I know Chinese New Year was yesterday but at my house it ends 7 days later, because my mom told me that on the 7th day its called people’s day, which means its everyone’s birthday. Still, how could I not take the opportunity and review a Hong Kong movie? Plus, this one is one of the longest ones going on. They’ve been making one for Chinese New Year since 2009.  In 2009, it was rebooted from its original starring Stephen Chow back in 1992.  The 1992 version still stands as one of my favorites but when they rebooted it in 2009 it took similar characters and gave it a connection and it helped that movie get really popular.  But as you see, I’m not reviewing the 2009 one or the 1992 one (yet) but I’m reviewing the 2011 one.  That one was good fun because it had Donnie Yen and he was not doing martial arts…

all's well that ends well 2011Director: Hing-Ka Chan, Janet Chun

Cast: Louis Koo, Cecilia Cheung, Donnie Yen, Carina Lau, Chapman To, Bak-Ming Wong

This is a romantic comedy which is something like the cross of Valentine’s Day (many interlinked storylines) with Scary Movie (mocking/implementing snippets of multiple movies concepts).  Here’s how the storyline goes: Sammy (Louis Koo) is a straight guy who pretends to be a gay make up artist in order to thrive in his industry.  He is very popular and always has to appear in TV shows and events, etc.  When a Chinese oil tycoon (Bak-Ming Wong) decides to buy a growing entire beauty products company called Beauty for his girlfriend Dream who doesn’t know anything about running a business, and because of that Sammy gets tricked into being hired as the CEO. He is then assigned to have a clumsy, chatterbox assistant called Claire (Cecilia Cheung) who in an photo shoot attracts the attention of a rich guy, Slippery who is scared of women because he’s always tricked by women for his money.  Its there, Sammy tries to set up Claire with Slippery.  At the same time, Sammy also hires Keung (Donnie Yen), who is also a make-up artist who isn’t doing as well but understands what women want and how to transform them into extreme beauty, and has him work in the most expensive and popular make-up counter in Hong Kong to serve rich ladies to help promote Beauty.  The side story here is Keung is actually in love with his first girlfriend, Moni (Carina Lau) who is now just a good friend who is an author who writes under someone else’s name and always pretends to be someone else.  A Cinderella story happens with Slippery and Claire, while an unrequited love happens with Keung and Moni, at the same time, the oil tycoon wants to make sure that Dream will be not leave him and decides to do anything for her with the help of Sammy to get into shape and to make himself more attractive.  However, the main character is Sammy who learns how to become himself and be confident that being himself he can still have great accomplishments both in career and love.

awtew keung moni

This is a few love stories all mashed together with a lot of funny slapstick humour.  Is it my favorite among all the All’s Well that Ends Well?
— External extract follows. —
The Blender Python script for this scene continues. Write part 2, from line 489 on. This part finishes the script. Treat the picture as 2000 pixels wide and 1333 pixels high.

That it is not but this one has a lot of funny moments that keeps me watching it all the time.  Plus, you know, the selling point is Donnie Yen not doing martial arts and believe me, he can a funny man.  This was just the first one where he does a comedy because he’s also in All’s Well That Ends Well 2012.  But I mean, who doesn’t like Donnie Yen? He’s just complete awesomeness, especially when Carina Lau (Moni) makes fun of Ip Man.  If you have seen Louis Koo in Flashpoint, (also a Donnie Yen action film), you won’t ever imagine him doing this role but fact of the matter is, Louis Koo has been in the business for a long time so his acting skills are fantastic.  They have a great cast to support it.  Also, one face you will recognize if you’ve seen Infernal Affairs is Chapman To.  He is a very good comedic actor in Hong Kong so they threw him in here and it helps out the movie quite a bit.

awtew 1

There isn’t really much to say.  It has a strong cast and offers an entertaining time. Its a funny movie that celebrates and always ends with a happy ending and almost always has a shot similar to this with the cast wishing everyone a Happy Chinese New Year!